Nothing gives us more pleasure than satisfying our own addictions, but seeing some poor sot suffering miserably, unable to satisfy his or hers comes in a close second. Word.
We are not only participants we are observers... and from a distance, what is easier, more interesting, diverting, riveting, than seeing others like- but not- us suffering endlessly, miserable in the grips of.... whatever. Who really cares? Now that's entertainment. Word.
From a distance, I mean. Distance being the critical word. Word. As in don't come too close; do not touch; keep off the grass; God forbid we should get any of that, of them on us. You know what I mean? I know you know what I mean.
Speaking of god-- there isn't one, or two, or many, but god is, and is all powerful because god is affliction and addiction all rolled up into one... the Big One, the Universal One, the All of Us One... which accounts for all the violence associated with religion. It makes no sense, ergo let's go out and kill. God bless you.

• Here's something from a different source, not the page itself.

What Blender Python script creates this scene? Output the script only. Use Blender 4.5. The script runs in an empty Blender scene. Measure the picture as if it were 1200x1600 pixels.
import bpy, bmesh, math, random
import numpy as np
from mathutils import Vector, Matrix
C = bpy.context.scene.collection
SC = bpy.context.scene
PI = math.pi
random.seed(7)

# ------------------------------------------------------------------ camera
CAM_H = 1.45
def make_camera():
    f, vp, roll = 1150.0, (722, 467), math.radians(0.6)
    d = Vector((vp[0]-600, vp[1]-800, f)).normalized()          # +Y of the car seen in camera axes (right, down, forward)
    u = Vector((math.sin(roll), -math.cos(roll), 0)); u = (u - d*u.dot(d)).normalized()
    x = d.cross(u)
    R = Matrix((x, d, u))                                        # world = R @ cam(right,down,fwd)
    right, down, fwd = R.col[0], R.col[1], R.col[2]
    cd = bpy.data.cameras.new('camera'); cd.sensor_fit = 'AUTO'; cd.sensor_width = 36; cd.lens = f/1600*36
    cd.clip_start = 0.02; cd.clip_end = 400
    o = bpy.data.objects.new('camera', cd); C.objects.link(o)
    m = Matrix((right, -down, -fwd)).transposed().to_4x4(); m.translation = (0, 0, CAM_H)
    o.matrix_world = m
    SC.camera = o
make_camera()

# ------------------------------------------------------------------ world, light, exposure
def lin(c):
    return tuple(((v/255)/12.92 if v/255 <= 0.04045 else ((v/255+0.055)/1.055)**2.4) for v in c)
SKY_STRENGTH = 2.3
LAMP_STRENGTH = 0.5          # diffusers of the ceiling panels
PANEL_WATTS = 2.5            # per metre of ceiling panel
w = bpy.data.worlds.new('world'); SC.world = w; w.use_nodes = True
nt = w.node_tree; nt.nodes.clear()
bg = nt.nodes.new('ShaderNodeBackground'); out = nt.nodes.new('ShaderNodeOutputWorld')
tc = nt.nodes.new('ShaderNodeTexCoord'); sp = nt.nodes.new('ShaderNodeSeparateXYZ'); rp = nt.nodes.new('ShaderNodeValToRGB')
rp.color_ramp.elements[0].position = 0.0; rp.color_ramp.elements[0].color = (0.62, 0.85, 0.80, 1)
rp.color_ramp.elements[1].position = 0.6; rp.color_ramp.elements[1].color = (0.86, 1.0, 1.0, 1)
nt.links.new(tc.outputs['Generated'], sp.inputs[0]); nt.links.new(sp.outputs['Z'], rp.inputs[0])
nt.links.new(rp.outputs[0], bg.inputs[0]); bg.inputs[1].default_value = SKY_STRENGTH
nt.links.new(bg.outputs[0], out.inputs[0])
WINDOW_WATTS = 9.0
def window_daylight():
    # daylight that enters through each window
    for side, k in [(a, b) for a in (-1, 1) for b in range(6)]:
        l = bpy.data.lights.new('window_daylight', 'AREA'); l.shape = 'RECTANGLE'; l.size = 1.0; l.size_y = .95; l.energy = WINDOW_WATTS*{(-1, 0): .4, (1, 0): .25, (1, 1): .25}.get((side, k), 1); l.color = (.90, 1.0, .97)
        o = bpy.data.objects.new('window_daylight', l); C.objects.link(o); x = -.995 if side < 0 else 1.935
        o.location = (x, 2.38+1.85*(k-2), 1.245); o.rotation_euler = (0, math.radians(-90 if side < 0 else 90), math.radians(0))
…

It, religion, is us at our best, inflicting ourselves on each other, complete with afflictions and addictions, and getting some of us on each of us in the name of god. Word. Oh happy, and holy, day. Oh most perfect, supreme, sanctified anti-species being.
That's how I see it. Of course, I also think that history is a play acted by fools for the enjoyment of cynics. And vice-versa. Waiting for Godot? And what about Godot? What's he waiting for? And why is he delayed? They pretend Godot is going or coming, but can't tell which, and he plays along by pretending to even exist.
Pretending, pretense.... pretension. That's another one of our distinguishing characteristics, along with species slaughter, and addiction.
Speaking of species, this is the 200th anniversary of the birth of Charles Darwin and Darwin never said evolution was smart, or progressive, or better-- just that it is adaptive. Evolution, unlike god, really is and like god, is mindless, bloody, ignorant and often a mistake. But tough to stop.
That's something else we are, adaptive. We can move our afflictions and our addictions and our anti-species being species all over the globe and soon enough other planets, which for their own sake should be more than uninhabitable, they need to be downright hostile so that we will move on with our afflictions and addictions, gods, history, drama, evolution, needs, and leave them peacefully barren.
So there you have it. And so do I. Please don't think that I hold myself apart, exempt myself from this dismal science that is we, us, you, me... humanity.
Speaking of humanity, what was it the radio announcer said, collapsing in tears as the Hindenburg lit itself up over New Jersey-- "Oh the humanity"? Right. Oh the humanity, ladies and gentlemen. Which is why we thrill to watching that particular piece of newsreel time and time again, wondering about the humanity trapped in that furnace. Give us the spectacular "accident," and we're plowing through the Kleenex like disappointed heirs at the reading of a will. But as for the daily, programmed murder that makes up our waking hours.... whatever. Word.
Anyway that's it. That's you and me and us and we. And that's why, right now, I've got to stop-- take a time out, attend to my addiction to affliction and vice-versa, cooking up this little dose of brown powder that came all the way from Afghanistan, and synching up the podcasts I have of the Jerry Springer show. Don't get too close, I wouldn't want to get any of me on you. Word.